Ph.D. candidate Giovanna Bassi Cendra receives Rockefeller Archive Center Grant

February 26, 2020

Giovanna Bassi Cendra

Art History Ph.D. candidate Giovanna Bassi Cendra has received a $3,500 grant from the Rockefeller Archive Center. This award will allow Giovanna to conduct archival research on the pivotal impact that the Rockefeller and Ford Foundations had on the planning, design, and construction of modern university campuses for the Universidad Nacional de Ingeniería (Peru), Universidad Técnica del Estado (Chile), and Universidad de Concepción (Chile). Her ongoing dissertation project, "Tectonics of Development: Mineral Extraction and the Architecture of the University-City in South America, 1945–1975," reconstructs the histories of these complexes to argue that the modern university-city in South America functioned as the ultimate technology of extractive development—an intellectual and operative node of complex resource-extraction systems that radically altered our planet’s societies, climate, and ecosystems.

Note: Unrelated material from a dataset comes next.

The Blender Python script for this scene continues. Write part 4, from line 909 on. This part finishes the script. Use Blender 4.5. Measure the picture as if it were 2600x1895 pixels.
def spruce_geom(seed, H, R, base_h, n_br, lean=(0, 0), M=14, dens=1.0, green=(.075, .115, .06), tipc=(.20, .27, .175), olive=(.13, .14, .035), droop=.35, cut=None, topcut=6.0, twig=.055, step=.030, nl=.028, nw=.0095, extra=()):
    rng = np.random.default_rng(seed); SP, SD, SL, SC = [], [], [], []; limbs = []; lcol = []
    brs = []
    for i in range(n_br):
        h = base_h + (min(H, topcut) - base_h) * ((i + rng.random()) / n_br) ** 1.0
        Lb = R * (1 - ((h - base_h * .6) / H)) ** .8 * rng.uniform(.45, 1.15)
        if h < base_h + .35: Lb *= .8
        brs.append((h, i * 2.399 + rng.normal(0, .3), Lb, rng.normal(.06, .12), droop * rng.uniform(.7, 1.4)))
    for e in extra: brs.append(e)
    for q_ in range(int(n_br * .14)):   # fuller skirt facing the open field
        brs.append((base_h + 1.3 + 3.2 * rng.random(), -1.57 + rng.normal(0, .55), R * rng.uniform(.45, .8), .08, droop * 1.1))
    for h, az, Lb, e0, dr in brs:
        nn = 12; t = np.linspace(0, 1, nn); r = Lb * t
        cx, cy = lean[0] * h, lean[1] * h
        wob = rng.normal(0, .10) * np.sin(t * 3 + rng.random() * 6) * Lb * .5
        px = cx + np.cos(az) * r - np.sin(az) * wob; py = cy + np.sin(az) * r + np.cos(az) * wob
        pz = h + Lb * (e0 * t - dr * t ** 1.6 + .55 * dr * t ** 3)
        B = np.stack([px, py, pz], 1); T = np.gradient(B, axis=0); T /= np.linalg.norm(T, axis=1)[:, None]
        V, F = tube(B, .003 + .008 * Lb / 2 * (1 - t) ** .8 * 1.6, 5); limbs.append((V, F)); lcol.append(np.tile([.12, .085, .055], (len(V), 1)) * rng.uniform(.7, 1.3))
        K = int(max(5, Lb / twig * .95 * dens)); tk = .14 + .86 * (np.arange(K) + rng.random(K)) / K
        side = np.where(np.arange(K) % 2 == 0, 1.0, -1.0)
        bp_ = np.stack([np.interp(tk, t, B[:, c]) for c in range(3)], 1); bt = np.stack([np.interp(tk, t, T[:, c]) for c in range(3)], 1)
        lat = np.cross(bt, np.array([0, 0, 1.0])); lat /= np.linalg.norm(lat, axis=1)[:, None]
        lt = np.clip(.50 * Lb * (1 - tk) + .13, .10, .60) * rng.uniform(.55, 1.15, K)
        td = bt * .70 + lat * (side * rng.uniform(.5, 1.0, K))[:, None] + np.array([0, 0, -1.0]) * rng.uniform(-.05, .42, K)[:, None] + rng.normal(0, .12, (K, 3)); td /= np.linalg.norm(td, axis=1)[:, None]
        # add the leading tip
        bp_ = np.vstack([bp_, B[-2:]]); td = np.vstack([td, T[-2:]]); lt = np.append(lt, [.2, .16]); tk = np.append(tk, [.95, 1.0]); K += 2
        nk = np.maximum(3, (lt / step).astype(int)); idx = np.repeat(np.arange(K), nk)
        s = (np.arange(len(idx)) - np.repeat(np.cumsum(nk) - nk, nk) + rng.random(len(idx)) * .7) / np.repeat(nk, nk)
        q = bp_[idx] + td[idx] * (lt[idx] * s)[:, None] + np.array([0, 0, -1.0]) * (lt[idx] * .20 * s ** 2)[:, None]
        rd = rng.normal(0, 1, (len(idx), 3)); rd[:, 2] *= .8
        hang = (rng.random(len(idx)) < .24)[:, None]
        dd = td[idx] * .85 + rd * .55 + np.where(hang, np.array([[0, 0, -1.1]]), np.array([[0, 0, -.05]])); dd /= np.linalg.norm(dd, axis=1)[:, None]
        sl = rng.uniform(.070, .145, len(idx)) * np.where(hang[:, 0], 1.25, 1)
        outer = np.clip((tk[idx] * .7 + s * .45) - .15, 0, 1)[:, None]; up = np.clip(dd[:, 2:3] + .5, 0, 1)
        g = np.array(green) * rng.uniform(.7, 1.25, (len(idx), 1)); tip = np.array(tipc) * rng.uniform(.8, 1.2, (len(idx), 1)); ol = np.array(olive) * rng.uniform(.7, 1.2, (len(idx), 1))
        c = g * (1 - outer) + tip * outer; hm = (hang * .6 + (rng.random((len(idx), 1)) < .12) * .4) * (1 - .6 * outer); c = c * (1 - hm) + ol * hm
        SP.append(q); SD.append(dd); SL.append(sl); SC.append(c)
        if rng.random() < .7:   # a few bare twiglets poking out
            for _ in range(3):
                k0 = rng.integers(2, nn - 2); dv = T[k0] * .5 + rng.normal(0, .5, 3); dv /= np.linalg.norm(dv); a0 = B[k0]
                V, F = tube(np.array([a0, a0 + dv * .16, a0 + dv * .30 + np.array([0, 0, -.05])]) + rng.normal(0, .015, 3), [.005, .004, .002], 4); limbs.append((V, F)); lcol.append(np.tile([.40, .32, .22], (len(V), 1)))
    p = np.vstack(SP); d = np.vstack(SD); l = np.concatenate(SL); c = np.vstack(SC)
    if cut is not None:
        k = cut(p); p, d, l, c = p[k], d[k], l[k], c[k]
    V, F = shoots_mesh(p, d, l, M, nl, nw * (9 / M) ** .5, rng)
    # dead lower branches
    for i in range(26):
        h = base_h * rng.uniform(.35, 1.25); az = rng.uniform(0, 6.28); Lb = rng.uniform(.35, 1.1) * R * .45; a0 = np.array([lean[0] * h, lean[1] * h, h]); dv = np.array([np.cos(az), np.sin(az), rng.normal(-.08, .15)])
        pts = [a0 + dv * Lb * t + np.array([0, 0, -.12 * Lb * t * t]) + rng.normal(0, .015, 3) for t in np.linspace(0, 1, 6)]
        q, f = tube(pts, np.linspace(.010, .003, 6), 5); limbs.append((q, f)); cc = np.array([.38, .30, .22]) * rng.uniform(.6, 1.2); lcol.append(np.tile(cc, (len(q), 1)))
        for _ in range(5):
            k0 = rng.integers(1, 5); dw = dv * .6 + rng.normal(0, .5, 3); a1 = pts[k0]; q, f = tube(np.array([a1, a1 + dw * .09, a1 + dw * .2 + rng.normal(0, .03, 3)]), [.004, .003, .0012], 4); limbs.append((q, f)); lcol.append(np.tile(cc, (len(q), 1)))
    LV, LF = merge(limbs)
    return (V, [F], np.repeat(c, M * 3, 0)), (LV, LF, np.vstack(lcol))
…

Giovanna Bassi Cendra specializes in modern Latin American art and architecture. She holds a master’s degree in art history from the University of Houston and a master’s degree in architecture from the Illinois Institute of Technology. Her dissertation research adopts a transnational, eco-critical approach to interrogate the ways in which the ideology of "development," systems thinking, and extractivist agendas drove the construction of new spaces for higher education in South America during the postwar period.